Assinante 2: Olá, ouvintes, eu sou o Léo, sou do interior de São Paulo, aqui de Lorena. Aldo, obrigado por compartilhar essa história, Déia, obrigada por contar essa história. Eu sou daqui do interior de São Paulo e a gente está vivendo uma onda muito forte em São Paulo de caras gays sumindo, caras gays que vão em encontros ou recebem as pessoas na casa delas, ou vão até a casa das pessoas e somem, desaparecem, são encontradas mortas depois de algum tempo… Essa história também é um grande aviso pra gente tomar cuidado com quem a gente vai se relacionar, ter bastante certeza de quem é aquela pessoa, que não é um fake, que é uma pessoa confiável, porque esses casos estão cada vez mais comuns, infelizmente. Obrigado, Aldo, por ter contado sua história e, ouvintes, cuidado aí com encontros e com desconhecidos, né? É sempre bom ficar atento, homofobia existe e existe violentamente. Abraço.

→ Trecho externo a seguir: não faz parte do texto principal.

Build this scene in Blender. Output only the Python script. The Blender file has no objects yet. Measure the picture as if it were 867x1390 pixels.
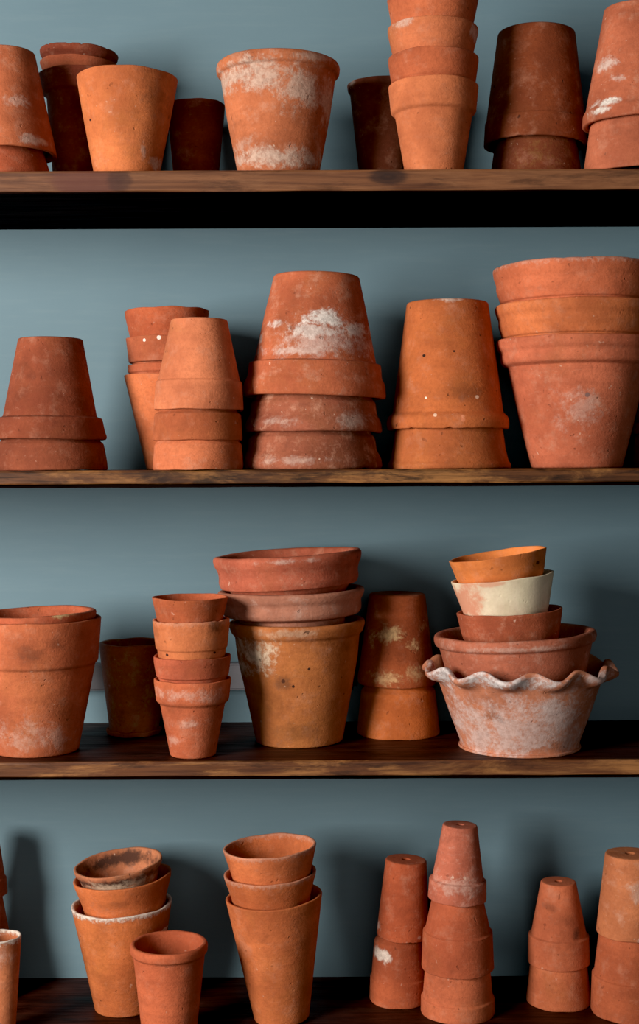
import bpy, bmesh, math, random
from mathutils import Vector, Matrix, noise

scene = bpy.context.scene
COL = scene.collection
PI = math.pi
rnd = random.Random(7)

# ---------------------------------------------------------------- camera model
F = 1900.0            # focal length in pixels of the 867x1390 frame
HOR = 632.0           # row of the camera's eye level
ROLL = 0.0046
D_EDGE = 1.90         # distance of the shelves' front edges
D_WALL = 2.19         # distance of the wall
S1, S2, S3, S4 = 0.402, -0.005, -0.401, -0.800   # heights of the shelf tops


def wx(px, py, D):
    return ((px - 433.5) + (HOR - py) * ROLL) * D / F


def wz(px, py, D):
    return ((HOR - py) - (px - 433.5) * ROLL) * D / F


def lin(c):
    r = []
    for v in c:
        v = v / 255.0
        r.append(v / 12.92 if v <= 0.04045 else ((v + 0.055) / 1.055) ** 2.4)
    return (r[0], r[1], r[2], 1.0)


# ---------------------------------------------------------------- node helpers
class NT:
    def __init__(self, name):
        self.m = bpy.data.materials.new(name)
        self.m.use_nodes = True
        self.n = self.m.node_tree.nodes
        self.l = self.m.node_tree.links
        self.n.clear()
        self.out = self.n.new('ShaderNodeOutputMaterial')
        self.b = self.n.new('ShaderNodeBsdfPrincipled')
        self.l.new(self.b.outputs[0], self.out.inputs[0])
        self.tc = self.n.new('ShaderNodeTexCoord')
        self.obj = self.tc.outputs['Object']

    def put(self, sock, v):
        if isinstance(v, bpy.types.NodeSocket):
            self.l.new(v, sock)
        else:
            sock.default_value = v

    def math(self, op, a, b=0.0, c=0.0, clamp=False):
        x = self.n.new('ShaderNodeMath')
        x.operation = op
        x.use_clamp = clamp
        self.put(x.inputs[0], a)
        self.put(x.inputs[1], b)
        self.put(x.inputs[2], c)
        return x.outputs[0]

    def vec(self, op, a, b=(0, 0, 0)):
        x = self.n.new('ShaderNodeVectorMath')
        x.operation = op
        self.put(x.inputs[0], a)
        self.put(x.inputs[1], b)
        return x.outputs['Value'] if op in ('LENGTH', 'DOT_PRODUCT') else x.outputs[0]

    def noise(self, co, scale, detail=4.0, rough=0.6, dist=0.0):
        x = self.n.new('ShaderNodeTexNoise')
        self.put(x.inputs['Vector'], co)
        x.inputs['Scale'].default_value = scale
        x.inputs['Detail'].default_value = detail
        x.inputs['Roughness'].default_value = rough
        x.inputs['Distortion'].default_value = dist
        return x.outputs[0]

    def ramp(self, v, lo, hi, a=0.0, b=1.0, smooth=True):
        x = self.n.new('ShaderNodeMapRange')
        x.interpolation_type = 'SMOOTHSTEP' if smooth else 'LINEAR'
        self.put(x.inputs['Value'], v)
        x.inputs['From Min'].default_value = lo
        x.inputs['From Max'].default_value = hi
        x.inputs['To Min'].default_value = a
        x.inputs['To Max'].default_value = b
        return x.outputs[0]

    def mix(self, f, a, b, mode='MIX'):
        x = self.n.new('ShaderNodeMix')
        x.data_type = 'RGBA'
        x.blend_type = mode
        self.put(x.inputs['Factor'], f)
        self.put(x.inputs[6], a)
        self.put(x.inputs[7], b)
        return x.outputs[2]

    def bump(self, h, strength, dist, normal=None):
        x = self.n.new('ShaderNodeBump')
        x.inputs['Strength'].default_value = strength
        x.inputs['Distance'].default_value = dist
        self.put(x.inputs['Height'], h)
        if normal is not None:
            self.l.new(normal, x.inputs['Normal'])
        return x.outputs[0]


def scale(c, k):
    return tuple(max(0, min(255, v * k)) for v in c)


def clay(name, base, white=(), wcol=(226, 205, 188), dust=0.25, dustcol=(206, 150, 122), grime=0.35, pits=0.3,
         patches_dark=(), spots=(), tints=(), moss=0.0, seed=None, edge=0.0, H=0.1, rough=0.88, ringed=0.3, inv=False, smooth=1.0):
    """Fired clay: mottled body, dust, lime bloom patches, dark stains, pits and faint throwing rings."""
    base = (base[0] * 0.985, min(255, base[1] * 1.035), base[2] * 1.02)
    t = NT(name)
    s = rnd.uniform(-50, 50) if seed is None else seed
    co = t.vec('ADD', t.obj, (s, s * 0.37 + 3, s * 1.7))
    n1 = t.noise(co, 9, 5, 0.62)
    n2 = t.noise(co, 38, 6, 0.7)
    n3 = t.noise(co, 210, 4, 0.75)
    st = t.vec('MULTIPLY', co, (6, 6, 55))
    n4 = t.noise(st, 1.6, 4, 0.6)
    c = t.mix(t.ramp(n1, 0.32, 0.68), lin((base[0] * 0.85, base[1] * 0.80, base[2] * 0.78)), lin(scale(base, 1.07)))
    nb = t.noise(t.vec('ADD', co, (3, 8, 2)), 5.5, 6, 0.7, 0.5)
    c = t.mix(t.math('MULTIPLY', t.ramp(nb, 0.5, 0.7), 0.35 + 0.3 * grime), c, lin((base[0] * 0.88, base[1] * 0.94, base[2] * 0.82)))
    c = t.mix(t.math('MULTIPLY', t.ramp(n3, 0.42, 0.66), 0.26 * smooth), c, lin((base[0] * 0.72, base[1] * 0.66, base[2] * 0.62)))
    ns = t.noise(t.vec('MULTIPLY', t.vec('ADD', co, (6, 1, 3)), (1, 1, 2.6)), 70, 8, 0.82, 0.8)
    c = t.mix(t.math('MULTIPLY', t.ramp(ns, 0.55, 0.70), dust * 0.8), c, lin(scale(dustcol, 1.02)))
    c = t.mix(t.math('MULTIPLY', t.ramp(n4, 0.45, 0.75), ringed), c, lin((base[0] * 0.80, base[1] * 0.76, base[2] * 0.76)))
    c = t.mix(t.math('MULTIPLY', t.ramp(n2, 0.5, 0.74), dust), c, lin(dustcol))
    g = t.math('MULTIPLY', t.ramp(t.noise(t.vec('ADD', co, (9, 2, 5)), 14, 7, 0.68), 0.5, 0.72), grime)
    c = t.mix(g, c, lin((base[0] * 0.52, base[1] * 0.47, base[2] * 0.45)))
    for (x, z, rx, rz, k) in patches_dark:
        d = t.vec('LENGTH', t.vec('MULTIPLY', t.vec('SUBTRACT', t.obj, (x, 0, z)), (1 / rx, 0, 1 / rz)))
        v = t.math('ADD', t.math('SUBTRACT', 1.0, d), t.math('MULTIPLY', t.math('SUBTRACT', n2, 0.5), 2.6))
        c = t.mix(t.math('MULTIPLY', t.ramp(v, 0.0, 0.8), k), c, lin((base[0] * 0.36, base[1] * 0.36, base[2] * 0.4)))
    if moss > 0:
        mo = t.math('MULTIPLY', t.ramp(t.noise(co, 60, 7, 0.8), 0.5, 0.66), moss)
        c = t.mix(mo, c, lin((150, 114, 62)))
    for (x, z, rx, rz, k, col) in tints:
        d = t.vec('LENGTH', t.vec('MULTIPLY', t.vec('SUBTRACT', t.obj, (x, 0, z)), (1 / rx, 0, 1 / rz)))
        v = t.math('ADD', t.math('SUBTRACT', 1.0, d), t.math('MULTIPLY', t.math('SUBTRACT', n2, 0.5), 2.0))
        c = t.mix(t.math('MULTIPLY', t.ramp(v, 0.0, 0.6), k), c, lin(col))
    wsum = None
    nw = t.noise(t.vec('ADD', co, (4, 7, 1)), 26, 9, 0.72, 0.4)
    nf = t.noise(t.vec('ADD', co, (1, 5, 8)), 150, 6, 0.75)
    sep = t.n.new('ShaderNodeSeparateXYZ')
    t.l.new(t.obj, sep.inputs[0])
    front = t.ramp(sep.outputs[1], 0.012, -0.012)
    for (x, z, rx, rz, k) in white:
        d = t.vec('LENGTH', t.vec('MULTIPLY', t.vec('SUBTRACT', t.obj, (x, 0, z)), (1 / rx, 0, 1 / rz)))
        v = t.math('ADD', t.math('SUBTRACT', 1.0, d), t.math('MULTIPLY', t.math('SUBTRACT', nw, 0.5), 3.4))
        v = t.math('ADD', v, t.math('MULTIPLY', t.math('SUBTRACT', nf, 0.5), 1.4))
        w = t.math('MULTIPLY', t.math('MULTIPLY', t.ramp(v, 0.12, 0.85), k), front)
        wsum = w if wsum is None else t.math('MAXIMUM', wsum, w)
    if edge > 0:
        # bloom clinging to the rim
        zz = t.math('SUBTRACT', H, sep.outputs[2]) if not inv else sep.outputs[2]
        v = t.math('ADD', t.ramp(zz, 0.0, 0.016, 1.0, -0.6, False), t.math('MULTIPLY', t.math('SUBTRACT', nf, 0.5), 2.6))
        w = t.math('MULTIPLY', t.ramp(v, 0.2, 0.9), edge)
        wsum = w if wsum is None else t.math('MAXIMUM', wsum, w)
    if wsum is not None:
        wc = t.mix(t.ramp(nf, 0.35, 0.65), lin(scale(wcol, 0.82)), lin(wcol))
        c = t.mix(wsum, c, wc)
    pit = t.ramp(t.noise(co, 95, 2, 0.5), 0.70, 0.76)
    c = t.mix(t.math('MULTIPLY', pit, pits), c, lin((46, 24, 16)))
    fl = t.ramp(t.noise(t.vec('ADD', co, (12, 3, 9)), 120, 2, 0.5), 0.72, 0.77)
    c = t.mix(t.math('MULTIPLY', fl, dust), c, lin((225, 190, 165)))
    for (x, z, r, col) in spots:
        d = t.vec('LENGTH', t.vec('MULTIPLY', t.vec('SUBTRACT', t.obj, (x, 0, z)), (1 / r, 0, 1 / r)))
        v = t.math('ADD', d, t.math('MULTIPLY', t.math('SUBTRACT', nf, 0.5), 1.2))
        c = t.mix(t.math('MULTIPLY', t.ramp(v, 1.1, 0.8), front), c, lin(col))
    t.l.new(c, t.b.inputs['Base Color'])
    t.b.inputs['Roughness'].default_value = rough
    t.b.inputs['Specular IOR Level'].default_value = 0.22
    h = t.math('ADD', t.math('MULTIPLY', n3, 0.5), t.math('MULTIPLY', n2, 0.5))
    h = t.math('ADD', h, t.math('MULTIPLY', n4, 0.35))
    h = t.math('SUBTRACT', h, t.math('MULTIPLY', pit, 0.5))
    if wsum is not None:
        h = t.math('ADD', h, t.math('MULTIPLY', wsum, 0.25))
    t.l.new(t.bump(h, 0.62 * smooth, 0.0024), t.b.inputs['Normal'])
    return t.m


# ---------------------------------------------------------------- mesh helpers
def round_poly(pts, closed=True, n=4):
    """pts: (r, z, radius) -> polyline with rounded corners."""
    out = []
    N = len(pts)
    for i, (r, z, q) in enumerate(pts):
        p = Vector((r, z))
        a = Vector(pts[i - 1][:2])
        b = Vector(pts[(i + 1) % N][:2])
        la, lb = (a - p).length, (b - p).length
        k = min(q, la * 0.46, lb * 0.46)
        if k < 2e-4:
            out.append((r, z))
            continue
        p0 = p + (a - p) * (k / la)
        p2 = p + (b - p) * (k / lb)
        for j in range(n + 1):
            u = j / n
            v = p0 * (1 - u) ** 2 + p * 2 * u * (1 - u) + p2 * u * u
            out.append((v.x, v.y))
    return out


def subdivide(pts, step):
    out = []
    N = len(pts)
    for i in range(N):
        a, b = Vector(pts[i]), Vector(pts[(i + 1) % N])
        L = (b - a).length
        k = max(1, int(math.ceil(L / step)))
        for j in range(k):
            v = a + (b - a) * (j / k)
            out.append((v.x, v.y))
    return out


def mesh_obj(name, bm, mat, parent=None):
    me = bpy.data.meshes.new(name)
    bm.to_mesh(me)
    bm.free()
    for p in me.polygons:
        p.use_smooth = True
    if mat is not None:
        me.materials.append(mat)
    o = bpy.data.objects.new(name, me)
    COL.objects.link(o)
    if parent is not None:
        o.parent = parent
    return o


def tag(o, label=None, cat=None, group=None, kind=None):
    if label:
        o['label'] = label
    if cat:
        o['category'] = cat
    if group:
        o['group'] = group
    if kind:
        o['kind'] = kind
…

[trilha]Déia Freitas: Comentem lá no nosso grupo do Telegram. — O Aldo tem várias teorias porque era uma época também que ninguém… Por exemplo, a polícia não voltou a falar com ele, não deu retorno de nada, então será que alguém foi lá investigar? Será que sumiram gays na época? Será que esse cara era um assassino mesmo? Ou será que esse cara era a primeira vez que fez isso e depois não fez mais? Enfim, o Aldo naquela correria não pegou a placa do carro, nada… Ele lembra que era tipo um, sei lá, gol branco com o vidro muito escuro, assim, enfim, ele não conseguiu também dar muitos dados para a polícia… — Será que a polícia não foi no drive—in lá? Mas o drive—in também parecia bem precário, o Aldo falou, não parecia que tinha câmera… Ele não viu a moça anotar nada, só pegar o dinheiro e beleza, sabe? Então, ninguém deve ter notado a placa também. — Deus me livre. — Um beijo, e eu volto em breve.